### WRITTEN TASK
Give back exactly the lines from the beginning of the listing below to the line holding "tag(obj('slit_pattern', mbd, M_SLIT, t, sm=False), kind='stuff')", both ends included; the pictures stay out.

### SUPPLIED MATERIAL
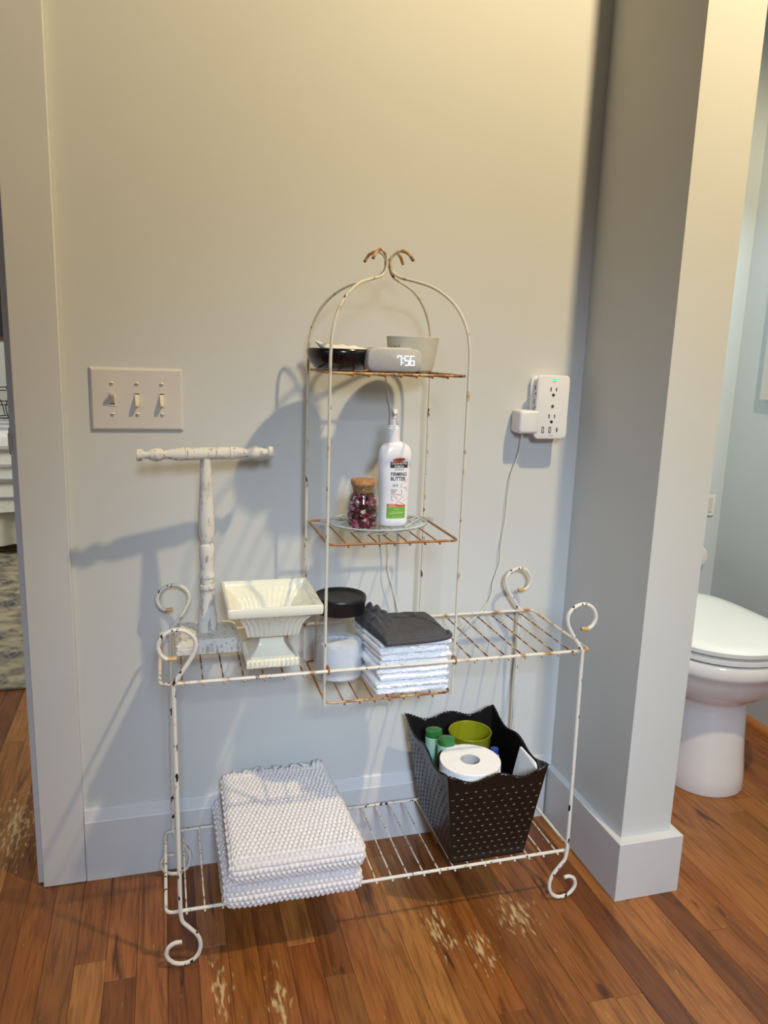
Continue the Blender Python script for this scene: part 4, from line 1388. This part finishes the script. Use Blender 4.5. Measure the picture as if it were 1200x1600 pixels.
# studs and slits (relief pattern on the four sides)
mbs, mbd = MB(), MB()
for side in range(4):
    rows = 12
    cols = 10 if side % 2 == 0 else 12
    for r_ in range(rows):
        for c_ in range(cols):
            f_ = (c_ + 0.5 + (0.5 if r_ % 2 else 0)) / (cols + 0.5)
            if f_ > 0.98:
                continue
            a_, b_ = brim(side + f_)
            v = 0.05 + 0.88 * (r_ + 0.4) / rows
            a2, b2 = brim(side + min(f_ + 0.01, 0.999))
            a_.z = a2.z = T['z'] - 0.004
            P0 = b_.lerp(a_, v)
            tx = (b2.lerp(a2, v) - P0).normalized()
            tz = (a_ - b_).normalized()
            nn_ = tx.cross(tz)
            if nn_.dot(P0 - Vector((cen.x, cen.y, P0.z))) < 0:
                nn_ = -nn_
            if side % 2 == 0:
                s1, s2 = 0.0036, 0.0036
                P1 = P0 + nn_ * 0.0003
                for (ua, ub) in ((s1, 0.0009), (0.0009, s2)):
                    mbs.add([P1 - tx * ua, P1 - tz * ub, P1 + tx * ua, P1 + tz * ub, P1 + nn_ * 0.0012], [(0, 1, 4), (1, 2, 4), (2, 3, 4), (3, 0, 4)])
            else:
                P1 = P0 + nn_ * 0.0002
                ua, ub = 0.0022, 0.0042
                mbd.add([P1 - tx * ua, P1 - tz * ub, P1 + tx * ua, P1 + tz * ub, P1 + nn_ * 0.0010], [(0, 1, 4), (1, 2, 4), (2, 3, 4), (3, 0, 4)])
tag(obj('stud_pattern', mbs, M_STUD, t, sm=False), kind='stuff')
tag(obj('slit_pattern', mbd, M_SLIT, t, sm=False), kind='stuff')

# contents (they stand on the basket's bottom)
cz0 = bz0 + 0.0035
rx, ry, rz, rb = 0.7130, -0.2640, 0.3210, 0.2330
t = thing('toilet_roll', (rx, ry, rb), 'white toilet paper roll standing at the front inside the basket', 'toilet roll')
mb = MB()
rg = []
prof = [(0.0185, cz0), (0.056, cz0)]
zz = cz0
prof = [(0.0190, 0.0), (0.0560, 0.0)]
hgt = rz - rb
for k in range(int((hgt - 0.004) / 0.0028)):
    prof += [(0.0572, 0.002 + 0.0028 * k), (0.0580, 0.0034 + 0.0028 * k)]
prof += [(0.0578, hgt - 0.0012), (0.0570, hgt), (0.0190, hgt), (0.0190, 0.0)]
mb.lathe(prof, (rx, ry, rb), 56)
obj('paper', mb, M_PAPER, t, angle=25)
obj('core', MB().lathe([(0.0189, 0.0), (0.0189, hgt - 0.0008), (0.0180, hgt - 0.0008), (0.0180, 0.0)], (rx, ry, rb), 32), M_CORE, t)
t = thing('tumbler', (0.7530, -0.1640, cz0), 'olive green plastic tumbler standing empty in the back of the basket', 'cup')
hgt = 0.325 - cz0
obj('tumbler_body', MB().lathe([(0.0, 0.0), (0.026, 0.0), (0.0285, 0.002), (0.043, hgt - 0.002), (0.0437, hgt - 0.001), (0.0430, hgt), (0.0418, hgt - 0.001), (0.027, 0.006), (0.0, 0.005)], (0.7530, -0.1640, cz0), 44), M_OLIVE, t)


def tottle(name, x_, y_, top_, r_, label, tilt=(0, 0), cap=0.016):
    t_ = thing(name, (x_, y_, cz0), label, 'bottle')
    h_ = top_ - cz0
    prof_ = [(0.0, 0), (r_ * 1.1, 0.0), (r_ * 1.2, 0.004), (r_ * 1.4, h_ * 0.45), (r_ * 1.25, h_ * 0.7), (r_ * 1.02, h_ - cap - 0.001), (r_ * 0.9, h_ - cap), (0.0, h_ - cap)]
    q = MB().lathe(prof_, (x_, y_, cz0), 30, sy=0.8)
    c_ = MB().lathe([(0.0, h_ - cap + 0.0002), (r_ * 0.98, h_ - cap + 0.0002), (r_ * 1.0, h_ - cap * 0.6), (r_ * 0.93, h_ - 0.003), (r_ * 0.6, h_ - 0.0004), (0.0, h_)], (x_, y_, cz0), 30, sy=0.8)
    for q_ in (q, c_):
        q_.v = [(a + tilt[0] * (c - cz0), b + tilt[1] * (c - cz0), c) for a, b, c in q_.v]
    obj('bottle_body', q, M_MINT, t_)
    obj('cap', c_, M_GCAP, t_)
    return t_


tottle('shampoo_bottle', 0.6990, -0.1580, 0.335, 0.0180, 'pale mint bottle with green cap in the basket\'s back left corner', (-0.115, 0.0))
t_ = tottle('shampoo_bottle', 0.7060, -0.2030, 0.336, 0.0185, 'pale mint bottle with green cap squeezed behind the toilet roll', (-0.09, 0.02), 0.014)
mb = MB()
q = [(0.6700, -0.232, 0.235), (0.6605, -0.2250, 0.275), (0.6640, -0.2140, 0.308), (0.6730, -0.2080, 0.319), (0.6735, -0.2140, 0.300), (0.6740, -0.2260, 0.265), (0.6760, -0.234, 0.235)]
n_ = len(q)
mb.add(q + [(a + 0.003, b + 0.0045, c) for a, b, c in q], [tuple(range(n_)), tuple(range(2 * n_ - 1, n_ - 1, -1))] + [(i, i + n_, (i + 1) % n_ + n_, (i + 1) % n_) for i in range(n_)])
mb.box(0.6720, 0.6770, -0.2350, -0.2290, cz0, 0.2352)
mb.v = [(a + 0.004, b, c) for a, b, c in mb.v]
tb = thing('flat_tube', (0.676, -0.23, cz0), 'dark green flat tube with an orange mark wedged beside the mint bottles', 'tube')
obj('tube_body', mb, M_DGREEN, tb, sm=False)
obj('orange_mark', MB().box(0.6680, 0.6740, -0.2290, -0.2262, 0.270, 0.2830), M_ORANGE, tb, sm=False)
t = thing('small_bottle', (0.7915, -0.2020, cz0), 'small white bottle with a blue cap right of the toilet roll', 'bottle')
hgt = 0.298 - cz0
obj('bottle_body', MB().lathe([(0, 0), (0.012, 0), (0.0125, 0.003), (0.0125, hgt - 0.020), (0.008, hgt - 0.012), (0.0, hgt - 0.012)], (0.7915, -0.2020, cz0), 24), M_BOTTLE, t)
obj('cap', MB().lathe([(0, hgt - 0.0118), (0.008, hgt - 0.0118), (0.008, hgt + 0.003), (0.0, hgt + 0.004)], (0.7915, -0.2020, cz0), 24), M_BLUE, t)
obj('cap_rim', MB().lathe([(0.0092, hgt - 0.015), (0.0102, hgt - 0.012), (0.0092, hgt - 0.0095), (0.0086, hgt - 0.0118)], (0.7915, -0.2020, cz0), 24), M_PLASTIC, t)
# white flat box leaning at the right side
mb = MB()
q = [(0.8050, -0.3020), (0.8050, -0.2350)]
v0 = [(0.8020, -0.2940, cz0), (0.8020, -0.2240, cz0), (0.8175, -0.2560, 0.3285), (0.8290, -0.3110, 0.3215), (0.8285, -0.3180, 0.312)]
pts = [(0.8000, -0.2240, cz0), (0.8190, -0.2560, 0.3300), (0.8275, -0.3020, 0.3210), (0.8270, -0.3120, 0.3130), (0.8060, -0.2900, cz0)]
mb.add(pts + [(a + 0.0035, b, c) for a, b, c in pts], [(0, 1, 2, 3, 4), (9, 8, 7, 6, 5), (0, 5, 6, 1), (1, 6, 7, 2), (2, 7, 8, 3), (3, 8, 9, 4), (4, 9, 5, 0)])
tag(obj('white_panel', mb, M_PLASTIC, sm=False), 'thin flat white box leaning against the basket\'s right side', 'box')
FIT = False

# ================================================================== TOILET
tx_, t_c = 1.512, 0.10


def egg(hw_, yf_, yb_, z, n_=56, sq=2.2, ym=None):
    ym = yf_ + hw_ * 1.15 if ym is None else ym
    out = []
    for k in range(n_):
        a = 2 * pi * k / n_
        ca, sa = cos(a), sin(a)
        X = tx_ + hw_ * math.copysign(abs(ca) ** (2 / (2.15 if sa < 0 else 5.0)), ca)
        Y = ym + ((ym - yf_) * math.copysign(abs(sa) ** (2 / sq), sa) if sa < 0 else (yb_ - ym) * abs(sa) ** (2 / 5.0))
        out.append((X, Y, z))
    return out


t = thing('toilet', (tx_, 0.15, 0.0), 'white toilet with closed lid standing beyond the partition', 'toilet')
obj('bowl', MB().rings([egg(0.100, -0.048, 0.42, 0.001), egg(0.102, -0.050, 0.42, 0.006), egg(0.099, -0.047, 0.42, 0.05), egg(0.093, -0.040, 0.42, 0.12), egg(0.089, -0.034, 0.42, 0.20), egg(0.090, -0.032, 0.40, 0.232), egg(0.102, -0.040, 0.38, 0.247),
                        egg(0.130, -0.066, 0.37, 0.262), egg(0.154, -0.088, 0.36, 0.285), egg(0.170, -0.103, 0.35, 0.315), egg(0.176, -0.110, 0.35, 0.333), egg(0.181, -0.115, 0.35, 0.337), egg(0.183, -0.118, 0.35, 0.345), egg(0.183, -0.118, 0.35, 0.368), egg(0.178, -0.113, 0.35, 0.374)]), M_PORC, t, angle=50)
obj('seat', MB().rings([egg(0.174, -0.112, 0.325, 0.3775), egg(0.180, -0.119, 0.325, 0.3795), egg(0.180, -0.119, 0.325, 0.390), egg(0.175, -0.114, 0.325, 0.3925)]), M_SEAT, t, angle=50)
obj('lid', MB().rings([egg(0.176, -0.114, 0.335, 0.3975), egg(0.183, -0.122, 0.335, 0.4000), egg(0.184, -0.123, 0.335, 0.410), egg(0.180, -0.118, 0.333, 0.4145), egg(0.150, -0.08, 0.31, 0.4185), egg(0.08, 0.0, 0.25, 0.4215)]), M_SEAT, t, angle=50)
obj('seat_bumper', MB().box(1.50, 1.516, -0.106, -0.092, 0.3925, 0.3975), M_SLOT, t, sm=False)
obj('tank', MB().box(1.345, 1.668, 0.372, 0.520, 0.376, 0.70, 0.014), M_PORC, t)
obj('tank_lid', MB().box(1.338, 1.675, 0.364, 0.526, 0.7005, 0.730, 0.008), M_PORC, t)
obj('flush_lever', MB().tube([(1.37, 0.371, 0.655), (1.37, 0.355, 0.655), (1.44, 0.352, 0.650)], 0.006, 8), M_CHROME, t)
t = thing('alcove_outlet', (1.840, YA, 0.595), 'small white outlet plate on the alcove wall above the toilet', 'outlet')
obj('outlet_plate', MB().box(1.803, 1.845, YA - 0.006, YA - 0.0005, 0.595, 0.665, 0.002), M_PLASTIC, t, sm=False)
obj('outlet_face', MB().box(1.814, 1.834, YA - 0.008, YA - 0.0061, 0.608, 0.652, 0.0008), M_PLATE, t, sm=False)
t = thing('paper_holder', (1.815, YA, 0.445), 'round white knob on the alcove wall beside the partition', 'holder')
obj('knob', MB().lathe([(0.030, 0.0005), (0.034, 0.010), (0.034, 0.028), (0.028, 0.036), (0.0, 0.038)], (1.787, YA, 0.470), 28, 'y'), M_PLASTIC, t)

# ================================================================== BEDROOM BEYOND THE DOORWAY
rg_ = obj('rug', MB().box(-2.2, -0.05, 0.972, 3.6, 0.0003, 0.009, 0.002), M_RUG, sm=False)
tag(rg_, 'faded blue and cream patterned rug on the bedroom floor', 'rug')
t = thing('bed', (-1.2, 3.3, 0.0095), 'bed under a white striped quilt with pleated skirt in the far room', 'bed')
BX0, BX1, BY0, BY1 = -2.3, -0.22, 2.62, 4.3
obj('mattress', MB().box(BX0, BX1, BY0 + 0.05, BY1, 0.23, 0.60, 0.03), M_QUILT, t)
mb = MB()
rg = []
prof = [(BY1, 0.622), (3.6, 0.628), (3.0, 0.628), (BY0 + 0.05, 0.624), (BY0 + 0.01, 0.605), (BY0 - 0.004, 0.56), (BY0 - 0.008, 0.45), (BY0 - 0.012, 0.33), (BY0 - 0.015, 0.235)]
rings = []
for k in range(60):
    X = BX0 + (BX1 - BX0) * k / 59
    rings.append([(X, a + 0.006 * fbm((X * 7, b * 4, 1)), b + 0.006 * fbm((X * 5, a * 5, 2))) for a, b in prof] + [(X, a + 0.012 if i > 3 else a, b - (0.012 if i <= 4 else 0)) for i, (a, b) in list(enumerate(prof))[::-1]])
mb.rings(rings)
qo = obj('quilt', mb, M_QUILT, t)
mb = MB()
for z in (0.56, 0.548, 0.47, 0.40, 0.39, 0.31):
    mb.box(BX0, BX1, BY0 - 0.026, BY0 - 0.0145, z, z + 0.004)
for y in (2.75, 2.80, 2.98, 3.03, 3.2, 3.4):
    mb.box(BX0, BX1, y, y + 0.012, 0.628, 0.6355)
obj('quilt_stripe', mb, M_QLINE, qo, sm=False)
mb = MB()
rg = [[], [], [], []]
NP = 400
for k in range(NP):
    X = BX0 + (BX1 - BX0) * k / (NP - 1)
    d_ = 0.020 * sin(X * 42 + 1.2 * sin(X * 11))
    for q, (dy, z) in enumerate(((0.3, 0.26), (1.0, 0.06))):
        rg[q].append((X, BY0 + 0.022 + d_ * dy, z))
        rg[3 - q].append((X, BY0 + 0.026 + d_ * dy, z))
mb.rings(rg, False, False, closed=False)
obj('bed_skirt', mb, M_SKIRT, t)
for lx_ in (BX0 + 0.1, BX1 - 0.1):
    for ly_ in (BY0 + 0.15, BY1 - 0.1):
        obj('bed_leg', MB().box(lx_ - 0.03, lx_ + 0.03, ly_ - 0.03, ly_ + 0.03, 0.0093, 0.229), M_FRAME, t, sm=False)
t = thing('wire_basket', (-0.70, 3.35, 0.637), 'black wire basket standing on the bed in the far room', 'basket')
mb = MB()
for k in range(12):
    a = 2 * pi * k / 12
    c, s = cos(a), sin(a)
    mb.tube(smooth([(-0.66 + 0.10 * c, 3.35 + 0.10 * s, 0.640), (-0.66 + 0.15 * c, 3.35 + 0.15 * s, 0.72), (-0.66 + 0.17 * cos(a + 0.3), 3.35 + 0.17 * sin(a + 0.3), 0.80)], 4), 0.003, 5)
for r_, z in ((0.10, 0.641), (0.15, 0.72), (0.172, 0.80)):
    mb.tube([(-0.66 + r_ * cos(a), 3.35 + r_ * sin(a), z) for a in [2 * pi * k / 36 for k in range(36)]], 0.003, 5, close=True)
obj('wire_cage', mb, M_BLACKIRON, t)
t = thing('framed_picture', (-1.05, 4.49, 1.06), 'dark picture in a brown wooden frame on the far bedroom wall', 'picture')
mb = MB().box(-1.35, -0.78, 4.475, 4.499, 1.065, 1.095).box(-1.35, -0.78, 4.475, 4.499, 1.50, 1.53).box(-1.35, -1.32, 4.475, 4.499, 1.095, 1.50).box(-0.81, -0.78, 4.475, 4.499, 1.095, 1.50)
obj('picture_frame', mb, M_FRAME, t, sm=False)
obj('picture_sheet', MB().box(-1.32, -0.81, 4.485, 4.497, 1.095, 1.50), plain('dark_print_sheet', srgb(20, 22, 26), 0.6, var=0.6, scale=12), t, sm=False)
print('planks', cnt)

### OUTPUT OF THE TASK
Continue the Blender Python script for this scene: part 4, from line 1388. This part finishes the script. Use Blender 4.5. Measure the picture as if it were 1200x1600 pixels.
# studs and slits (relief pattern on the four sides)
mbs, mbd = MB(), MB()
for side in range(4):
    rows = 12
    cols = 10 if side % 2 == 0 else 12
    for r_ in range(rows):
        for c_ in range(cols):
            f_ = (c_ + 0.5 + (0.5 if r_ % 2 else 0)) / (cols + 0.5)
            if f_ > 0.98:
                continue
            a_, b_ = brim(side + f_)
            v = 0.05 + 0.88 * (r_ + 0.4) / rows
            a2, b2 = brim(side + min(f_ + 0.01, 0.999))
            a_.z = a2.z = T['z'] - 0.004
            P0 = b_.lerp(a_, v)
            tx = (b2.lerp(a2, v) - P0).normalized()
            tz = (a_ - b_).normalized()
            nn_ = tx.cross(tz)
            if nn_.dot(P0 - Vector((cen.x, cen.y, P0.z))) < 0:
                nn_ = -nn_
            if side % 2 == 0:
                s1, s2 = 0.0036, 0.0036
                P1 = P0 + nn_ * 0.0003
                for (ua, ub) in ((s1, 0.0009), (0.0009, s2)):
                    mbs.add([P1 - tx * ua, P1 - tz * ub, P1 + tx * ua, P1 + tz * ub, P1 + nn_ * 0.0012], [(0, 1, 4), (1, 2, 4), (2, 3, 4), (3, 0, 4)])
            else:
                P1 = P0 + nn_ * 0.0002
                ua, ub = 0.0022, 0.0042
                mbd.add([P1 - tx * ua, P1 - tz * ub, P1 + tx * ua, P1 + tz * ub, P1 + nn_ * 0.0010], [(0, 1, 4), (1, 2, 4), (2, 3, 4), (3, 0, 4)])
tag(obj('stud_pattern', mbs, M_STUD, t, sm=False), kind='stuff')
tag(obj('slit_pattern', mbd, M_SLIT, t, sm=False), kind='stuff')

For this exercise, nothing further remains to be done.